Your task is to copy a single run of lines that starts at the line with "Continue the Blender Python script for this scene: part 2, from" and stops at the line with "link(bpy.data.objects.new('terrace', me), kind='structure')", keeping both ends. Copy nothing else.

┌─ The data

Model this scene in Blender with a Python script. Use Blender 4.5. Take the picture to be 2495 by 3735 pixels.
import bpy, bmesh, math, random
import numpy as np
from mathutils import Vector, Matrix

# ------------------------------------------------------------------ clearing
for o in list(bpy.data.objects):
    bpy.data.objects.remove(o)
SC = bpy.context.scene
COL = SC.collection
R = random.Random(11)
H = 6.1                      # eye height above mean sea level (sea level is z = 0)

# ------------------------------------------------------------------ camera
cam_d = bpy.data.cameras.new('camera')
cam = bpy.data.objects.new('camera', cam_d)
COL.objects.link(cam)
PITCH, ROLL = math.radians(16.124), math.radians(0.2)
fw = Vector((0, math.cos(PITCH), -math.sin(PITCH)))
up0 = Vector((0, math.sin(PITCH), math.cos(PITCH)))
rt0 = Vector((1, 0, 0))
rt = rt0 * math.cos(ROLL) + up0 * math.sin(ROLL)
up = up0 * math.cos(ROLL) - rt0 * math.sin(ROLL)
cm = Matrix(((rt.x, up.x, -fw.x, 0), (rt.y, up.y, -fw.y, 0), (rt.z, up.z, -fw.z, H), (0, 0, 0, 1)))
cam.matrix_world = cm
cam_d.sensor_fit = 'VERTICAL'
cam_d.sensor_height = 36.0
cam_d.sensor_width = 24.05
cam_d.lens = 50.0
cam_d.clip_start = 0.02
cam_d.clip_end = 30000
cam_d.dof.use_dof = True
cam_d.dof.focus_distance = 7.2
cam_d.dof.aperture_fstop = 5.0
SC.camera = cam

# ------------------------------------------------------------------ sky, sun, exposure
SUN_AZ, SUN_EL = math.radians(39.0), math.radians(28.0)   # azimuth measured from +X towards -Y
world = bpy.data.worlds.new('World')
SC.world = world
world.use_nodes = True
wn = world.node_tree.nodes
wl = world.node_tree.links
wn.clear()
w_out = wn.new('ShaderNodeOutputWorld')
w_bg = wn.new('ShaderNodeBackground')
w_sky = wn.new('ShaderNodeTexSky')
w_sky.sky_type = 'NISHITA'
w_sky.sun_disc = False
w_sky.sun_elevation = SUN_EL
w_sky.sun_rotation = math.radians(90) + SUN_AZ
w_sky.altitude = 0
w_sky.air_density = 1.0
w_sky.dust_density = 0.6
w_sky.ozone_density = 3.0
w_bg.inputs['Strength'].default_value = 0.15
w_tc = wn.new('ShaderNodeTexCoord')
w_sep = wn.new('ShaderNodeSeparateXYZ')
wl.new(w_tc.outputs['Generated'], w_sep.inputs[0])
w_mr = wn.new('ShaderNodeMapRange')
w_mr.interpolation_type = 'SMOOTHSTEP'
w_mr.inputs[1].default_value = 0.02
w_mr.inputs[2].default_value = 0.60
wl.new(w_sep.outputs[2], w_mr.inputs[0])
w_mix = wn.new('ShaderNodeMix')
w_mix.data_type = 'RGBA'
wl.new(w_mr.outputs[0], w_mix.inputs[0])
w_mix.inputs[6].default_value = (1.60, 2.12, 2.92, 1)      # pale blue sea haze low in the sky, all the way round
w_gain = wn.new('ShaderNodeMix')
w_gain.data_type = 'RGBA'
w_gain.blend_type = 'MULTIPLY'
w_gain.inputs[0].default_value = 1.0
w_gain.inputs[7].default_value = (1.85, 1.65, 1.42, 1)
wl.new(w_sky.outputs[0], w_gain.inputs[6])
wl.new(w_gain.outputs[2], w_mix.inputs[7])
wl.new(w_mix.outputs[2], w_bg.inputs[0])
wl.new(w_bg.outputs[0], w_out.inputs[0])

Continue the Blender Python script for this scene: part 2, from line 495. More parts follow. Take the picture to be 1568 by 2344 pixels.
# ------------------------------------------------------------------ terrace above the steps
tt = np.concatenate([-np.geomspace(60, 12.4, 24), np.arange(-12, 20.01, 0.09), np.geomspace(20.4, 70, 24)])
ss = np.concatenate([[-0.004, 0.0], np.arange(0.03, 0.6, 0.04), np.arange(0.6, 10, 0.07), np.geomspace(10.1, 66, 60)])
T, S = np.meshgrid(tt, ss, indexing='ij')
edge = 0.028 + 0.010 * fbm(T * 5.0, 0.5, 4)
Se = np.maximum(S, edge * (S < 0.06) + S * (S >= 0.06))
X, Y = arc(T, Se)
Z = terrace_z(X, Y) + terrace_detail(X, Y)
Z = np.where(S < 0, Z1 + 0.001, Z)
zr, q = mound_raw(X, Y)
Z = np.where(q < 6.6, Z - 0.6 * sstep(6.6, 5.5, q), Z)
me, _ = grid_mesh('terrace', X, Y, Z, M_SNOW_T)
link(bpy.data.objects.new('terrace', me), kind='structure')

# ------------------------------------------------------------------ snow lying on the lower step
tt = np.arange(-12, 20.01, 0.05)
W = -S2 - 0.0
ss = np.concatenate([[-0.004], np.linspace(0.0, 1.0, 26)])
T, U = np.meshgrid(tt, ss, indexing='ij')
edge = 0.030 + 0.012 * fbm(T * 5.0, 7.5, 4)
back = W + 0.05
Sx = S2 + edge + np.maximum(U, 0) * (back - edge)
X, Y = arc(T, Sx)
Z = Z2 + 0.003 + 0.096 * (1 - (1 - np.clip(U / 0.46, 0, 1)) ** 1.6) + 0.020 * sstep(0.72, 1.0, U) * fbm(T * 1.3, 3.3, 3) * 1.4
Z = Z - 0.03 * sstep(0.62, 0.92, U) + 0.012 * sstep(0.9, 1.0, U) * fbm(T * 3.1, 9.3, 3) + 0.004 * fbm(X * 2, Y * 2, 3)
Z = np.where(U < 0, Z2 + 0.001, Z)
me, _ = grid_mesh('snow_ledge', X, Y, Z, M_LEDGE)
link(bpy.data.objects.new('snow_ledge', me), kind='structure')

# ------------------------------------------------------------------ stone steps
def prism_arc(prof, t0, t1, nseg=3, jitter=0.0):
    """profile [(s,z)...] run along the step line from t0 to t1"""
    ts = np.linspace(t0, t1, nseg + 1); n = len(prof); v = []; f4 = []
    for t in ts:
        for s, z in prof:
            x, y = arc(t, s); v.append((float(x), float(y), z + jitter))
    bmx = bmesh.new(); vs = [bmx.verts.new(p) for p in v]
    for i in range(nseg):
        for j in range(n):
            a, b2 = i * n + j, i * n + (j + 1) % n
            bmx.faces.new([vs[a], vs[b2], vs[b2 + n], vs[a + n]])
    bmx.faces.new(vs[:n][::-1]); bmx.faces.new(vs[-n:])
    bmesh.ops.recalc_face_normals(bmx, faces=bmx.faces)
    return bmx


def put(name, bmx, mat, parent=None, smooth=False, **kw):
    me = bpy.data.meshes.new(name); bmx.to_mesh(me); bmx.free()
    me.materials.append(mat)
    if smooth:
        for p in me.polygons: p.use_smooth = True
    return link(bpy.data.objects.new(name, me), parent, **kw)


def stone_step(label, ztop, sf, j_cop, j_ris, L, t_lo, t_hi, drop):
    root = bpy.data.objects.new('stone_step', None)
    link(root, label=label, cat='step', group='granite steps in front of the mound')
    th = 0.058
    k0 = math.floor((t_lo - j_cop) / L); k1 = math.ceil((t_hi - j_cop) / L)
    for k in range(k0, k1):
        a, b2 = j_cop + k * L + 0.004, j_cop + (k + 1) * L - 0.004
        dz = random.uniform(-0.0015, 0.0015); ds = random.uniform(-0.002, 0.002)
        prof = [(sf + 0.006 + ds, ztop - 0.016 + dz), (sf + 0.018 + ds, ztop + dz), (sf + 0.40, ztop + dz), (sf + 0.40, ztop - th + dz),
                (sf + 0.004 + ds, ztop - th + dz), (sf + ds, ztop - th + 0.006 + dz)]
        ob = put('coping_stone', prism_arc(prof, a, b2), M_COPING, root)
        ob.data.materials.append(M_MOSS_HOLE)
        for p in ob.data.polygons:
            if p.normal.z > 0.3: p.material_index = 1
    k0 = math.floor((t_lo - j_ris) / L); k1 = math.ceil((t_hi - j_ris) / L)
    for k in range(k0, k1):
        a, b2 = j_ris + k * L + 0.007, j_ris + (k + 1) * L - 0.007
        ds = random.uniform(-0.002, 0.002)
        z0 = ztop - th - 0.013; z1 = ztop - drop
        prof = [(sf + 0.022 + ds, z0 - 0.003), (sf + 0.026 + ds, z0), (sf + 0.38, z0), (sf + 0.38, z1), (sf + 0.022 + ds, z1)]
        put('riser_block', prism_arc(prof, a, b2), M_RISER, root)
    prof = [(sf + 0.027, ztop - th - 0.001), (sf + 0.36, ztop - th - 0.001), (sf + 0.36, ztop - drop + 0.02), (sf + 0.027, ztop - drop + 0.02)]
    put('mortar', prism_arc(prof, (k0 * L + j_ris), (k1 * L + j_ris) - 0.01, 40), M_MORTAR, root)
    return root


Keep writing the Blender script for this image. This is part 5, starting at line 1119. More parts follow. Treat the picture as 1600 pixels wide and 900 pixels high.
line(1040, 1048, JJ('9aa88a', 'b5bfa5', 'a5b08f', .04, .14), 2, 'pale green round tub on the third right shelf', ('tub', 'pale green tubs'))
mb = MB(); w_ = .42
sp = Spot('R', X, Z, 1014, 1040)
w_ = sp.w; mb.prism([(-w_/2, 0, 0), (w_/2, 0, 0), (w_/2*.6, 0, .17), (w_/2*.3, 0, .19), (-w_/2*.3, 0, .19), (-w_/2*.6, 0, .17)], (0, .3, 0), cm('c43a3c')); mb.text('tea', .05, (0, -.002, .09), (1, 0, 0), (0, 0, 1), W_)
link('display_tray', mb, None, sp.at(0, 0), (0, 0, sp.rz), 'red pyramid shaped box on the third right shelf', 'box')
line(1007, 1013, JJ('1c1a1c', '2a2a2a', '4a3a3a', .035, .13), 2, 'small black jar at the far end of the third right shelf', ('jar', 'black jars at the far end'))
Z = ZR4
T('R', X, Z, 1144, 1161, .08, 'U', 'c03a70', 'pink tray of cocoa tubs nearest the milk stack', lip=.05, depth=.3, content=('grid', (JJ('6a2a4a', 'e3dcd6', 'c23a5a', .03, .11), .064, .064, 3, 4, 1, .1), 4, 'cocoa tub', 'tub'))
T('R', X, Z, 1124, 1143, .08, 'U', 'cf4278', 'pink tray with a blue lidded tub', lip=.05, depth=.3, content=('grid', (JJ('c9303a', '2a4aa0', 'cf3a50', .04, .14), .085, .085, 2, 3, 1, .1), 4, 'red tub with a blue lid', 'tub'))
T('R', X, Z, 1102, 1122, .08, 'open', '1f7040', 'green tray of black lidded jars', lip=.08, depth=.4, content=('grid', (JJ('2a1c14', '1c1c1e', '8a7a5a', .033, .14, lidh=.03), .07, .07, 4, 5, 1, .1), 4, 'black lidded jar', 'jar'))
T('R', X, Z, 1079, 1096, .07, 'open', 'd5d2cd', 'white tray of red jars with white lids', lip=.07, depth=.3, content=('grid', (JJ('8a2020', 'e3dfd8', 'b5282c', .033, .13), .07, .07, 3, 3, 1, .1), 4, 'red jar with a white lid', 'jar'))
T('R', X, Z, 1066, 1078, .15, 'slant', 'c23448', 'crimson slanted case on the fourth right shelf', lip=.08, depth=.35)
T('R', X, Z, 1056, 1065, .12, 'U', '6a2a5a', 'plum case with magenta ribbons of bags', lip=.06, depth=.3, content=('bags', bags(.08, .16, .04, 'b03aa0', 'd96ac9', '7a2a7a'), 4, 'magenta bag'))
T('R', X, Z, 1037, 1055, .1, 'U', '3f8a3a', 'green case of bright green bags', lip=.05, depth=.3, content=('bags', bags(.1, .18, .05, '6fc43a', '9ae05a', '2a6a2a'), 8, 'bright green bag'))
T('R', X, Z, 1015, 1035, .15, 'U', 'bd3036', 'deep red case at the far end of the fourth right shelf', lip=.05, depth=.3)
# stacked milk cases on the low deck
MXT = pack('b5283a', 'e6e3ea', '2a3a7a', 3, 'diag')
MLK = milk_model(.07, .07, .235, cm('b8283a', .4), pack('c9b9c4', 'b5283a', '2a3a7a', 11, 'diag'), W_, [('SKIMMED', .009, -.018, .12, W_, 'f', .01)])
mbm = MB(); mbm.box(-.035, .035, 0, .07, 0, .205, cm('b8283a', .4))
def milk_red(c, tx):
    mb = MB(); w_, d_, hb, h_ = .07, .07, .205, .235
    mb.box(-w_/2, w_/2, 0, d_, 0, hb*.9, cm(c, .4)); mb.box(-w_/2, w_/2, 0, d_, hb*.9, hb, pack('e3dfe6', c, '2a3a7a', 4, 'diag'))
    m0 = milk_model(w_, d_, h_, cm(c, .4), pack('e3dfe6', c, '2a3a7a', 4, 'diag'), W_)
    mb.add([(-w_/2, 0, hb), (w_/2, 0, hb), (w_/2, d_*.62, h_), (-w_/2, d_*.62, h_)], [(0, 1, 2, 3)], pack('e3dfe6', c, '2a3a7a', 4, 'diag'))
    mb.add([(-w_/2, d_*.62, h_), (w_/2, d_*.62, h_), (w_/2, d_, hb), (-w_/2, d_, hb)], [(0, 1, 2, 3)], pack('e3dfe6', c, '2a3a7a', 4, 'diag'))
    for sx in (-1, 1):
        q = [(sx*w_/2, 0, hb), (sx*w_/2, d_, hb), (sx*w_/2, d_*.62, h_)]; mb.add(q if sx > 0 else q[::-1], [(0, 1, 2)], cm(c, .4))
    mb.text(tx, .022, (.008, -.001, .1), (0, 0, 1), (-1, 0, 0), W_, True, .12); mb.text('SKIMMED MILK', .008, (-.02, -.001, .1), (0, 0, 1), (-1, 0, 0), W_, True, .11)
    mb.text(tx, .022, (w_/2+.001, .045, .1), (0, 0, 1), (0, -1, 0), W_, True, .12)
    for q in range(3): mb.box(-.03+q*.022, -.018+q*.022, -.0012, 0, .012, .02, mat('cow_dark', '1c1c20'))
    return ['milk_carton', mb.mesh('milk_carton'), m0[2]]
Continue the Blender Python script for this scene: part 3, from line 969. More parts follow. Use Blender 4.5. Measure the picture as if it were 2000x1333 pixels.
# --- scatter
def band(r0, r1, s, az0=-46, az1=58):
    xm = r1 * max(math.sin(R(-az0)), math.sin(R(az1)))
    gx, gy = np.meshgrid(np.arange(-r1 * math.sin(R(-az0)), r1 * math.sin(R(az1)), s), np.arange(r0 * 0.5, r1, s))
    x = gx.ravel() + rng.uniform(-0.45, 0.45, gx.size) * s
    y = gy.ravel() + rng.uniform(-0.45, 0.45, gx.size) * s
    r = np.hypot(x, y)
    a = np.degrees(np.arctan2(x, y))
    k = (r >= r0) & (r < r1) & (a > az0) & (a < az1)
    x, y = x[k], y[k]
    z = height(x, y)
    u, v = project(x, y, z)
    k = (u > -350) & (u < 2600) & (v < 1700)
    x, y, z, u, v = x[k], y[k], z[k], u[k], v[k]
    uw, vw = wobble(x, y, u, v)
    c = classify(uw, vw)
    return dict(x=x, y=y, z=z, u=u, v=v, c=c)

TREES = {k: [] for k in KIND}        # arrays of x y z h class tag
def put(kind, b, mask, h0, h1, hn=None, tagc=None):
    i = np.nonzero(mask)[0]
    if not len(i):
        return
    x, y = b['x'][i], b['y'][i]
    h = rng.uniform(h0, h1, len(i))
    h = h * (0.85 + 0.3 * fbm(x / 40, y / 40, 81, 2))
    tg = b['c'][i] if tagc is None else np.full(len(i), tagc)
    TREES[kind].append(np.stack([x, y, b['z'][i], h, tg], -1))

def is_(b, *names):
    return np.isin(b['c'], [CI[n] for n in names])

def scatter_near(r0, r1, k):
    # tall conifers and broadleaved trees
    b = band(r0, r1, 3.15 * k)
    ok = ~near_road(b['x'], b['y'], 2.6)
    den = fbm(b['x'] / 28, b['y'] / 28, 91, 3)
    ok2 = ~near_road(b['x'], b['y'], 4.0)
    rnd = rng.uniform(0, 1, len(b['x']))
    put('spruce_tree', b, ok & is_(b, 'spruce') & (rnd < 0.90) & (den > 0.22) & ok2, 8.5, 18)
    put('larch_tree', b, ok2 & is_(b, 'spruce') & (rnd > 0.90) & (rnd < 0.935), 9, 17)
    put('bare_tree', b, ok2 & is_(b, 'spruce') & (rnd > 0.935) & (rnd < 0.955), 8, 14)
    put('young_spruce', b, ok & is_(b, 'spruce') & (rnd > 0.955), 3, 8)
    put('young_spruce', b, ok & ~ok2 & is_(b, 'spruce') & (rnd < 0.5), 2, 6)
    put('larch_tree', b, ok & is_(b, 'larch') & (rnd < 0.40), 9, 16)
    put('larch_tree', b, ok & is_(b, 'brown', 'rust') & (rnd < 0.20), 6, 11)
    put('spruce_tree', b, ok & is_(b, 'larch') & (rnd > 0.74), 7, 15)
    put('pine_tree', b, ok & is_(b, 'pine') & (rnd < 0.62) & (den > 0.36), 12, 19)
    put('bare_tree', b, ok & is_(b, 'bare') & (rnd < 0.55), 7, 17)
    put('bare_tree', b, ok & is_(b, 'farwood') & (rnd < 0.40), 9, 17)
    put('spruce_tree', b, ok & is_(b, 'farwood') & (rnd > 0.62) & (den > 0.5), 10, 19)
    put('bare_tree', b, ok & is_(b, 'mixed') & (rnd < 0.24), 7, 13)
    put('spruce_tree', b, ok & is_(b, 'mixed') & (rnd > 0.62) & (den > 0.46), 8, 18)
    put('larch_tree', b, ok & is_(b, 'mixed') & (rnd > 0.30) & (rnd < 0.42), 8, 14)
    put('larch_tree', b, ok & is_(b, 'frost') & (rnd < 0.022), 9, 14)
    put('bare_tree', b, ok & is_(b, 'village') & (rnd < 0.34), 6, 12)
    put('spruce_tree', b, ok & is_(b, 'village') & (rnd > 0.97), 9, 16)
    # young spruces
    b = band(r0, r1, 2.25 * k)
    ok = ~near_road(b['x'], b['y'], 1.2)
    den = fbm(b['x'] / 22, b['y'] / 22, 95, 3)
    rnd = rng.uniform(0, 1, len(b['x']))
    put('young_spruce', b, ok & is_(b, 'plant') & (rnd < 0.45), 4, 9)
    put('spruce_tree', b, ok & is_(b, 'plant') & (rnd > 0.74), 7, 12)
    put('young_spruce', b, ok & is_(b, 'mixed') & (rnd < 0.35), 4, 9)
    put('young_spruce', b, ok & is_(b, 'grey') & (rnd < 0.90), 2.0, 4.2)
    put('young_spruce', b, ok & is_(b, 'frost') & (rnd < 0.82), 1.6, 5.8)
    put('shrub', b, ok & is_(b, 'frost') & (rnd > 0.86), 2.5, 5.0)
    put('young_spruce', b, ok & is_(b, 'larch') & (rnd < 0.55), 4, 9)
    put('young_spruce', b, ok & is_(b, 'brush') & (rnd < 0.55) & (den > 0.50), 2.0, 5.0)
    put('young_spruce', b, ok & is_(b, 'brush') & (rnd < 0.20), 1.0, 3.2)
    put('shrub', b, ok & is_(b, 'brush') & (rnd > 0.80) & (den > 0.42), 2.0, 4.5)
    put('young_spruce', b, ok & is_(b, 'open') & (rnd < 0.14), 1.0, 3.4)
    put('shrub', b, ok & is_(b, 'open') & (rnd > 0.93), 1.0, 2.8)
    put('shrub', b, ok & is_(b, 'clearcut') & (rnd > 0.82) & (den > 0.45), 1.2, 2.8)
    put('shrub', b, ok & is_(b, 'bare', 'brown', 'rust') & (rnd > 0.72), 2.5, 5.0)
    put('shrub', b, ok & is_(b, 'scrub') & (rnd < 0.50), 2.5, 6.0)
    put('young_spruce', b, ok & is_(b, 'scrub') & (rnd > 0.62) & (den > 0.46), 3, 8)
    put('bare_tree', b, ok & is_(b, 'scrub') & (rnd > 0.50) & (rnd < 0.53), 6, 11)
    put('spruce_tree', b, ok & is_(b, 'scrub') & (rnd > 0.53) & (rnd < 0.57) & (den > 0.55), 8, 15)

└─

Full answer
Continue the Blender Python script for this scene: part 2, from line 495. More parts follow. Take the picture to be 1568 by 2344 pixels.
# ------------------------------------------------------------------ terrace above the steps
tt = np.concatenate([-np.geomspace(60, 12.4, 24), np.arange(-12, 20.01, 0.09), np.geomspace(20.4, 70, 24)])
ss = np.concatenate([[-0.004, 0.0], np.arange(0.03, 0.6, 0.04), np.arange(0.6, 10, 0.07), np.geomspace(10.1, 66, 60)])
T, S = np.meshgrid(tt, ss, indexing='ij')
edge = 0.028 + 0.010 * fbm(T * 5.0, 0.5, 4)
Se = np.maximum(S, edge * (S < 0.06) + S * (S >= 0.06))
X, Y = arc(T, Se)
Z = terrace_z(X, Y) + terrace_detail(X, Y)
Z = np.where(S < 0, Z1 + 0.001, Z)
zr, q = mound_raw(X, Y)
Z = np.where(q < 6.6, Z - 0.6 * sstep(6.6, 5.5, q), Z)
me, _ = grid_mesh('terrace', X, Y, Z, M_SNOW_T)
link(bpy.data.objects.new('terrace', me), kind='structure')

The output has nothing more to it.